Last year Air NZ chief executive Rob Fyfe lambasted IBM after a power failure at the Newton data centre saw massive disruptions to travellers on the last day of the October school holidays.
At the time industry insiders told the Herald the Newton data centre was running at full capacity and additional computing equipment could not be added at the site.
An IBM representative said the company had not bid to provide the airline with additional data centre services as its new facility being built at Highbrook Business Park in East Tamaki would not be ready in time.
Air NZ needed a new data centre option by the end of this year but IBM's Highbrook facility is not due to be operational until next year.
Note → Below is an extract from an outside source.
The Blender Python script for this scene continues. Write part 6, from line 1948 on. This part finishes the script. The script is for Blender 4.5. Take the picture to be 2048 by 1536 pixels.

* Air NZ said yesterday it had carried 883,000 passengers in May, up 3.9 per cent on the same month last year.
Poor weather caused a number of challenges in May, resulting in 85.5 per cent of domestic flights leaving within 10 minutes of scheduled departure time, the airline said.
It reduced capacity on Tasman and Pacific routes by 3 per cent in response to a 1.1 per cent decrease in demand. As a result the transtasman load factor, a measure of how full flights are, rose 1.5 percentage points to 78.3 per cent in May from a year ago.
The group load factor increased by 1.9 percentage points from a year ago.
Short-haul passenger numbers rose 4.2 per cent and long haul numbers rose 1.9 per cent. The load factor on short-haul flights was 80.1 per cent, and on long haul 71.9 per cent.
Group-wide yields for the financial year to date were down 7.9 per cent on the same period last year. Discounting the impact of foreign exchange, group-wide yields dropped 5.9 per cent.